Thai university home to Asia’s largest rooftop farm

Thammasat University has taken urban green spaces to new heights by creating the largest rooftop farm in Asia as one means of counteracting climate change.
“We tend to make a distinction between buildings and green spaces, but green spaces can be part of building design in cities like Bangkok, which has few green spaces,” said Kotchakorn Voraakhom, the landscape architect behind the project.
“Rooftops are usually underutilized, but they can be green spaces that reduce the urban heat-island effect, the environmental impacts of buildings and land use, and also feed people,” she said.
Thammasat University is regarded as the Yale of Thailand, a prestigious center of learning and progressive ideas. The university has launched programs on sustainability and climate change. The main campus is located on the bank east bank of the Chao Phraya River.
In 2011, a series of tropical storms led to the Chao Phraya overflowing and flooding vast swaths of the country. The disaster prompted Kotchakorn to ponder incorporating climate-resilient designs into her landscape architecture.

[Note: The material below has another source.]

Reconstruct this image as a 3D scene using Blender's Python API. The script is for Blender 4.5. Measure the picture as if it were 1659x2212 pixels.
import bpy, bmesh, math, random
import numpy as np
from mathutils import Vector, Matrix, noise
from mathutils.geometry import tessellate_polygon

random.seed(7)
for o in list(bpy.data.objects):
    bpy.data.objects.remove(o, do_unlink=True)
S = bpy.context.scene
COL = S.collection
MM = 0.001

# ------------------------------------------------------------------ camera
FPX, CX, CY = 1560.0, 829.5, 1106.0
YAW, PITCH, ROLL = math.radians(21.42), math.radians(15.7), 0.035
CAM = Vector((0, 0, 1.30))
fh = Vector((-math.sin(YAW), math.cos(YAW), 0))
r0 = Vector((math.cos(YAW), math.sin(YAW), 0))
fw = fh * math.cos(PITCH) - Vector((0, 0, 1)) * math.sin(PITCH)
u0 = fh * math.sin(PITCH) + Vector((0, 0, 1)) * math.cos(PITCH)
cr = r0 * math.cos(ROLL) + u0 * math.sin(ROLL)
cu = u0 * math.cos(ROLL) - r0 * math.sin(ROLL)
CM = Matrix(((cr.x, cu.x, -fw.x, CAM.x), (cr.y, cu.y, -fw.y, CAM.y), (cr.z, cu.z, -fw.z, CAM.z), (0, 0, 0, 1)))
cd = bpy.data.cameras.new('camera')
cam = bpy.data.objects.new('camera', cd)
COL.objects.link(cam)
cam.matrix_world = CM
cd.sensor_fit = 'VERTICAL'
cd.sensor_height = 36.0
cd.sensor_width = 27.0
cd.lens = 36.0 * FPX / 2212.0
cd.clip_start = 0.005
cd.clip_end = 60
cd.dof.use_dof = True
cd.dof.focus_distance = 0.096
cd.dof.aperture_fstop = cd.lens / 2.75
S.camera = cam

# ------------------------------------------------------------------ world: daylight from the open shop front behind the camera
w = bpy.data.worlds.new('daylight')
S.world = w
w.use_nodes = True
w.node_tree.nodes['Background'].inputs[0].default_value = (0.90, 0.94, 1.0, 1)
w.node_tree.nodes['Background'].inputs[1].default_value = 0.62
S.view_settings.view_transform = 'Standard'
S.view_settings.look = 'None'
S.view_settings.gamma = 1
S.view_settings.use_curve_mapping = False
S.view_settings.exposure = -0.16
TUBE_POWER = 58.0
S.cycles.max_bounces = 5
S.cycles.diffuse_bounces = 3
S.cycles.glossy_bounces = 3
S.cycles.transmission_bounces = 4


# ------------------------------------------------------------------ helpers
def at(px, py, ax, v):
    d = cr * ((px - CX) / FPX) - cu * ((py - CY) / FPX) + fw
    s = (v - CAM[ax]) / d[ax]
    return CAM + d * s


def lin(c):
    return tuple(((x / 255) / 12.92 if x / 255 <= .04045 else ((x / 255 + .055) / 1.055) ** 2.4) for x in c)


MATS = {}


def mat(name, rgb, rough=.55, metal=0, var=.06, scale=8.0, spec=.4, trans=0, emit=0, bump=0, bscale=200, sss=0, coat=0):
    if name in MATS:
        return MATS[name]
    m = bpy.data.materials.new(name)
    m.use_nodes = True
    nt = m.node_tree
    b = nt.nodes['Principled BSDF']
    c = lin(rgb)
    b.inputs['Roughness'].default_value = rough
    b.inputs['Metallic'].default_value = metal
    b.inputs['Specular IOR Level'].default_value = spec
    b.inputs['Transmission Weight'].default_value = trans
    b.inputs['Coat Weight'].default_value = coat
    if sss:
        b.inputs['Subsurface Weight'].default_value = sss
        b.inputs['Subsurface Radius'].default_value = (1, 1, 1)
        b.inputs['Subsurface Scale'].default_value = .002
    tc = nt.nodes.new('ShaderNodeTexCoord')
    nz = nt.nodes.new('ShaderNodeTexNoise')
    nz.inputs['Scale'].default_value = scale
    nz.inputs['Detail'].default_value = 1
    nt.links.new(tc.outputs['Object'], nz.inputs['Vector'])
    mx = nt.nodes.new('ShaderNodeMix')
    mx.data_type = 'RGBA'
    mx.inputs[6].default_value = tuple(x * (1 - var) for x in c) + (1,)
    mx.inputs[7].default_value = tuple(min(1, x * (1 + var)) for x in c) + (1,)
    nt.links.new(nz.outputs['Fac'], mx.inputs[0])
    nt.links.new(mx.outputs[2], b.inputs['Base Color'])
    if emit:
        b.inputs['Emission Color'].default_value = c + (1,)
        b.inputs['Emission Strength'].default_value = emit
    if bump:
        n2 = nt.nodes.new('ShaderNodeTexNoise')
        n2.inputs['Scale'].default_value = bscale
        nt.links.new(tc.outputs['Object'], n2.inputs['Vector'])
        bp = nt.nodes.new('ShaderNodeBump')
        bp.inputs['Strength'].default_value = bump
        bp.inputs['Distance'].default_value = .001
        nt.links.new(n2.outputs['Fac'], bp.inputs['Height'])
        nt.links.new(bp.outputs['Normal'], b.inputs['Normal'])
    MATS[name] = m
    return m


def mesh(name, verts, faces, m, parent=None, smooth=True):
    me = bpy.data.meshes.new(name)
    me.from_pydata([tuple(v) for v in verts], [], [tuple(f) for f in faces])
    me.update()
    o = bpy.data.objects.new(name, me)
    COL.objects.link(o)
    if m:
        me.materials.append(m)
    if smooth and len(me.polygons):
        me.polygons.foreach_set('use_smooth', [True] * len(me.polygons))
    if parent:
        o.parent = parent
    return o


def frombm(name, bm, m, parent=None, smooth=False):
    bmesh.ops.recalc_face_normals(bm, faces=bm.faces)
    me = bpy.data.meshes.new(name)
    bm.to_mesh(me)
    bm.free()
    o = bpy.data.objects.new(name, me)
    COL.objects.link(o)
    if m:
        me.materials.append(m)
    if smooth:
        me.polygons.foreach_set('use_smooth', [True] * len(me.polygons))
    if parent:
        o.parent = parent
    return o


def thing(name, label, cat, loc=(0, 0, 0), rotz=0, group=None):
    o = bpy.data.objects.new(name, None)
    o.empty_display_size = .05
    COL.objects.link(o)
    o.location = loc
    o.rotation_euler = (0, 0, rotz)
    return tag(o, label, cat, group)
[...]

She recently designed Bangkok’s first new public park in decades, an 11-acre green space at Chulalongkorn University, regarded as the Harvard of Thailand.
Thammasat stresses an egalitarian ethos, and so its rooftop farm is open to anyone who wants to use it to grow rice, vegetables, and herbs, said Vice-Rector Prinya Thaewanarumitkul.
“Thailand is an agricultural society, but in the cities, we are so cut off from the source of our food. With rooftop farms, we can also improve urban food security,” he said.